PROBLEM REQUIREMENTS —
Write out exactly the lines between the line containing "Keep writing the" and the line containing "tag(g, kind='structure')", including both of those lines, and nothing more.

RECORDS PROVIDED —

────────────────────

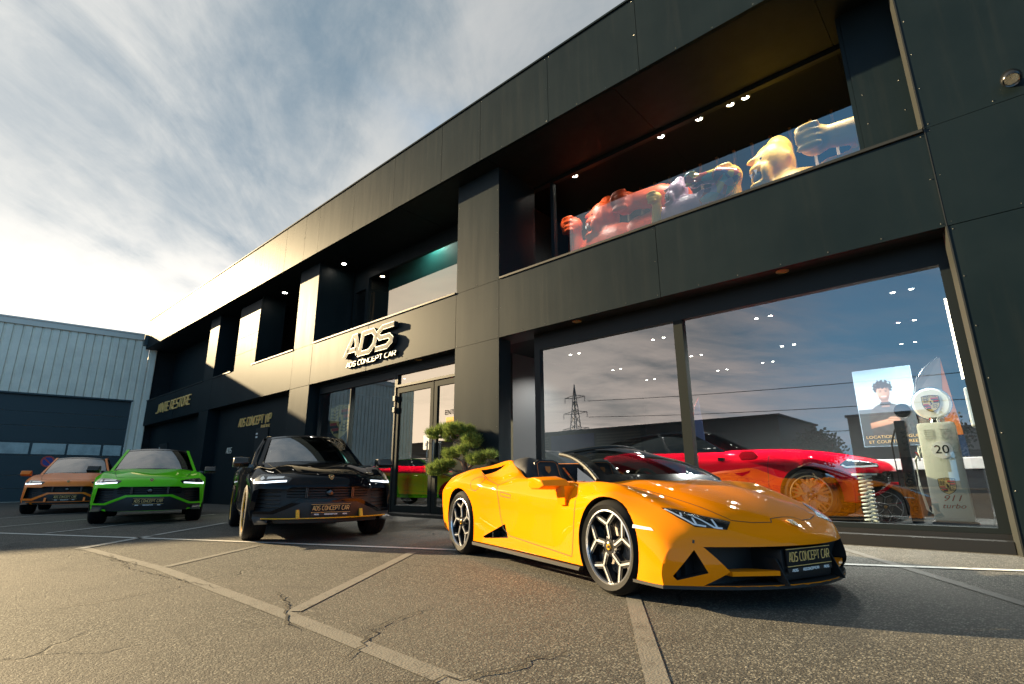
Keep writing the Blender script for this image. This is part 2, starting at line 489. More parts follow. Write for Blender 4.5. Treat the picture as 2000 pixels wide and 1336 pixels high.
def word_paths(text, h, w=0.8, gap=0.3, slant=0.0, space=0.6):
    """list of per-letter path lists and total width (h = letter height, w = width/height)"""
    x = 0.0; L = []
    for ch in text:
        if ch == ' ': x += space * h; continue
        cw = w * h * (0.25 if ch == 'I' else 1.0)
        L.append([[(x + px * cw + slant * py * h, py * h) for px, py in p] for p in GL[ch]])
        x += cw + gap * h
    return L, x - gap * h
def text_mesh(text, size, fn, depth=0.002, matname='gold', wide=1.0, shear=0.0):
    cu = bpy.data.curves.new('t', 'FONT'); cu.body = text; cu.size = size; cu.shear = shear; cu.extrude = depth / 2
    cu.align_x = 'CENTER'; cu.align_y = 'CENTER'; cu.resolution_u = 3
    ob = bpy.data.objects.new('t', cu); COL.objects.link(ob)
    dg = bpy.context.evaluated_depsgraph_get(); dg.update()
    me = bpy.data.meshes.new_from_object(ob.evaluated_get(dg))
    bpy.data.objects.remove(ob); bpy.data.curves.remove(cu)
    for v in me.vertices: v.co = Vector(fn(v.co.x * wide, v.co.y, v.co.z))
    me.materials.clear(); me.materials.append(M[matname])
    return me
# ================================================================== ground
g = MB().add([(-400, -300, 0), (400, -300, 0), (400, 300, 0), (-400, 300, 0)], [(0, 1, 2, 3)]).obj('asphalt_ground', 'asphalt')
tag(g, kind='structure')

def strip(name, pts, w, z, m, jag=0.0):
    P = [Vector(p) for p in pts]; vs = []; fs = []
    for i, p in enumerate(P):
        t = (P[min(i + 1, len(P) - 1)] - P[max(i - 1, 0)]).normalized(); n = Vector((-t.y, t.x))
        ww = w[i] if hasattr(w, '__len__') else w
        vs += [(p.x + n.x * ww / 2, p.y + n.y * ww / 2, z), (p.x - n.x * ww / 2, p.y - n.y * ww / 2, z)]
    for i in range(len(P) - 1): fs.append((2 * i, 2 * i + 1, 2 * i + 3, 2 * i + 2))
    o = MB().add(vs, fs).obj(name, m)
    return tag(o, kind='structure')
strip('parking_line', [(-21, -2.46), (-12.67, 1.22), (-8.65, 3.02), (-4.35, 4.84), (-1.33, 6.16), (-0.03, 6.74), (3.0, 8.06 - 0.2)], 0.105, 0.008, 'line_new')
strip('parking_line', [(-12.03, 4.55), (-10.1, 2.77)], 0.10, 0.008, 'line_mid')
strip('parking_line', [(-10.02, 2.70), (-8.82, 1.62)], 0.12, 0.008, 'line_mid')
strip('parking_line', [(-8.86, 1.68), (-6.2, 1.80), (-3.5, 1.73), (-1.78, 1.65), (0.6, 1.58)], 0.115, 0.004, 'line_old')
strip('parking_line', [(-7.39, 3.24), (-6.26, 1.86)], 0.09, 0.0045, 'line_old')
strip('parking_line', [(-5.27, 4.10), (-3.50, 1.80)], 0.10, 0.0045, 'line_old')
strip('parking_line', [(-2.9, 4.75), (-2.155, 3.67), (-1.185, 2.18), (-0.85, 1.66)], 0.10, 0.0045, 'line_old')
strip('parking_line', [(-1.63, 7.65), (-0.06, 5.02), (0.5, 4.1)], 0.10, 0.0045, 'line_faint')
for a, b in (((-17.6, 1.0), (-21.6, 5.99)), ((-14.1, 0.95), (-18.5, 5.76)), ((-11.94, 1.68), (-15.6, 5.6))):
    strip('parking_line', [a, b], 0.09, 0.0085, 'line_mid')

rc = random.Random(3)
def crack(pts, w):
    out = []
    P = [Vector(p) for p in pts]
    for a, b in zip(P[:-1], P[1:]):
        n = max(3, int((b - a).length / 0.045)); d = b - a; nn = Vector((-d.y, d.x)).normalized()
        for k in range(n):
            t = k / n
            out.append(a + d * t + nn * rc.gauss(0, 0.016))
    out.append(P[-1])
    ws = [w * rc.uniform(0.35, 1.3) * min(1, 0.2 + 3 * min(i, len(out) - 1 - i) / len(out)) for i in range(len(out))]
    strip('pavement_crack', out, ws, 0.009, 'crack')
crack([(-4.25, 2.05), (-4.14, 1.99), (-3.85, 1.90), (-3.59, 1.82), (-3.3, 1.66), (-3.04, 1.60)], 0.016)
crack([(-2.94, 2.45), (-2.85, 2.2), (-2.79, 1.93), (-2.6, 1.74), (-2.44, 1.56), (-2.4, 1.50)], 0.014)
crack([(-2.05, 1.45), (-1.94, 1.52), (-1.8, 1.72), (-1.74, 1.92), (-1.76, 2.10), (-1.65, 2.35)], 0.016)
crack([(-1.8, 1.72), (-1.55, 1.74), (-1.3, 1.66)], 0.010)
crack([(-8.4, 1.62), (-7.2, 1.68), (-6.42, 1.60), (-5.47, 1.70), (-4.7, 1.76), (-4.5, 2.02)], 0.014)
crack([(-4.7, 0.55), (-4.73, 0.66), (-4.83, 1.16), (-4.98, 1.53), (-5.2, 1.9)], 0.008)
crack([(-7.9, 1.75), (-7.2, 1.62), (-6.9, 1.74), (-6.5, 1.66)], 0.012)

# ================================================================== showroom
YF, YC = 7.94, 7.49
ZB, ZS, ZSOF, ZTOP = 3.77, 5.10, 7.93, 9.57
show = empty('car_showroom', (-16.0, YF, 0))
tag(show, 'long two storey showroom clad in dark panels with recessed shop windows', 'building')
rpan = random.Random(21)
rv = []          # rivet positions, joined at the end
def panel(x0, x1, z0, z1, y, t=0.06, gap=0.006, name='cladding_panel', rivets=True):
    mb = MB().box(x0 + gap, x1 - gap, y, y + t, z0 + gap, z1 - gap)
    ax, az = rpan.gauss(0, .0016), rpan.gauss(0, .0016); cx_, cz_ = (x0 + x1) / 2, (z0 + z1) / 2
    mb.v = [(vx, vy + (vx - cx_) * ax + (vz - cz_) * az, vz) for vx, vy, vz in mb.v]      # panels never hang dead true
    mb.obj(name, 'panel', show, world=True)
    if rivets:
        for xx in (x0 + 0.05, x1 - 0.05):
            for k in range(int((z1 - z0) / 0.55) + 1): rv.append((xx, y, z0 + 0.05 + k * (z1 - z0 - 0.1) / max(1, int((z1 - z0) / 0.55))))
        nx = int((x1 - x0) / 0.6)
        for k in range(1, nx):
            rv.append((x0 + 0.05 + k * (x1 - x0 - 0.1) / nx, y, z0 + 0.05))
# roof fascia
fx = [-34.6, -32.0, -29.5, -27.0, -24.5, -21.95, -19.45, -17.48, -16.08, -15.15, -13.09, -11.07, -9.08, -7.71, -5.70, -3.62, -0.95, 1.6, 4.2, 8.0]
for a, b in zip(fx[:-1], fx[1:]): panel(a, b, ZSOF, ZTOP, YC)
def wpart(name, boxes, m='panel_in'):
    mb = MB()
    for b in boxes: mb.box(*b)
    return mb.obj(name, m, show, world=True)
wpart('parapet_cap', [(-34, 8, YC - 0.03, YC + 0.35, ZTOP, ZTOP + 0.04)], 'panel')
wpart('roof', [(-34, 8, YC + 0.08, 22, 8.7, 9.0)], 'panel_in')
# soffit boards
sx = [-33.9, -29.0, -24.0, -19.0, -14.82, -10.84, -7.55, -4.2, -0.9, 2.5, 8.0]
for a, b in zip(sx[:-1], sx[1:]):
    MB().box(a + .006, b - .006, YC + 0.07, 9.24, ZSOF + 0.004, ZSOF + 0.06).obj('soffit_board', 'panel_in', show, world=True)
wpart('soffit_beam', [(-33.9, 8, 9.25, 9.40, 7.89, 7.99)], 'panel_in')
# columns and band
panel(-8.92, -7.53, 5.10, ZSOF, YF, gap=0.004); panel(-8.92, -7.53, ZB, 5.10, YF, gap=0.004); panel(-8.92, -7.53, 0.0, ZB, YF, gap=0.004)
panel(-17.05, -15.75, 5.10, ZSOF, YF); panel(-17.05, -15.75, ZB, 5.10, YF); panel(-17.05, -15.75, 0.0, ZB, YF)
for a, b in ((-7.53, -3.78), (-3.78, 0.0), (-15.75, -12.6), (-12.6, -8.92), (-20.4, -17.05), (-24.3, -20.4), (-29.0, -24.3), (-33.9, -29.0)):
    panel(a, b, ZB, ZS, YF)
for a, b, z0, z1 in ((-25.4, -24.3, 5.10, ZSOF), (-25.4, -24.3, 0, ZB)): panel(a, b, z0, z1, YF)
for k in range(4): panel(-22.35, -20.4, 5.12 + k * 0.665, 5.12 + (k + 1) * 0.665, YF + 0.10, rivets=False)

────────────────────

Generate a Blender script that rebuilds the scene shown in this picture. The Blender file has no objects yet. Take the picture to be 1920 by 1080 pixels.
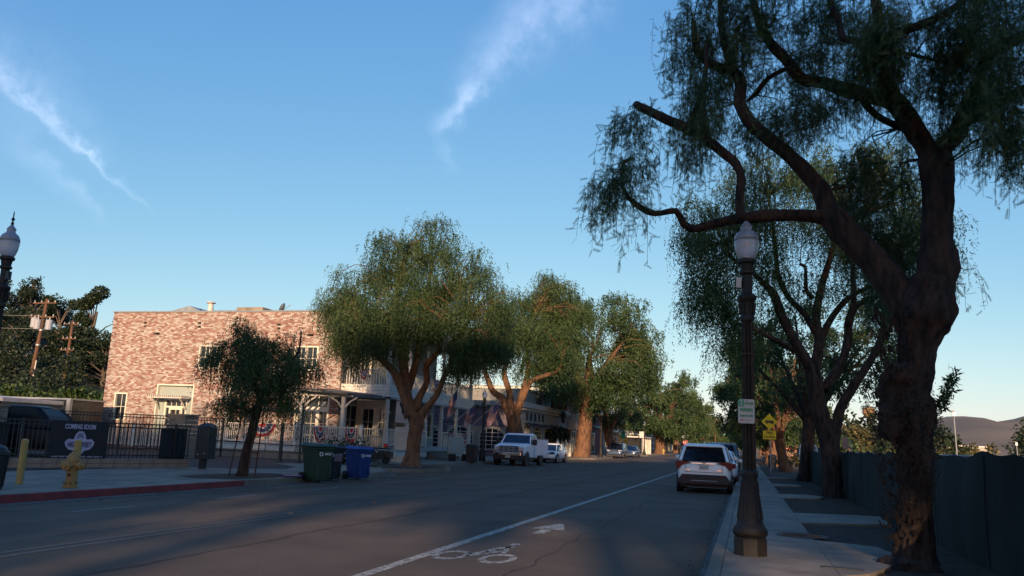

────────────────────

FINISHED EXERCISE —
Keep writing the Blender script for this image. This is part 2, starting at line 489. More parts follow. Write for Blender 4.5. Treat the picture as 2000 pixels wide and 1336 pixels high.
def word_paths(text, h, w=0.8, gap=0.3, slant=0.0, space=0.6):
    """list of per-letter path lists and total width (h = letter height, w = width/height)"""
    x = 0.0; L = []
    for ch in text:
        if ch == ' ': x += space * h; continue
        cw = w * h * (0.25 if ch == 'I' else 1.0)
        L.append([[(x + px * cw + slant * py * h, py * h) for px, py in p] for p in GL[ch]])
        x += cw + gap * h
    return L, x - gap * h
def text_mesh(text, size, fn, depth=0.002, matname='gold', wide=1.0, shear=0.0):
    cu = bpy.data.curves.new('t', 'FONT'); cu.body = text; cu.size = size; cu.shear = shear; cu.extrude = depth / 2
    cu.align_x = 'CENTER'; cu.align_y = 'CENTER'; cu.resolution_u = 3
    ob = bpy.data.objects.new('t', cu); COL.objects.link(ob)
    dg = bpy.context.evaluated_depsgraph_get(); dg.update()
    me = bpy.data.meshes.new_from_object(ob.evaluated_get(dg))
    bpy.data.objects.remove(ob); bpy.data.curves.remove(cu)
    for v in me.vertices: v.co = Vector(fn(v.co.x * wide, v.co.y, v.co.z))
    me.materials.clear(); me.materials.append(M[matname])
    return me
# ================================================================== ground
g = MB().add([(-400, -300, 0), (400, -300, 0), (400, 300, 0), (-400, 300, 0)], [(0, 1, 2, 3)]).obj('asphalt_ground', 'asphalt')
tag(g, kind='structure')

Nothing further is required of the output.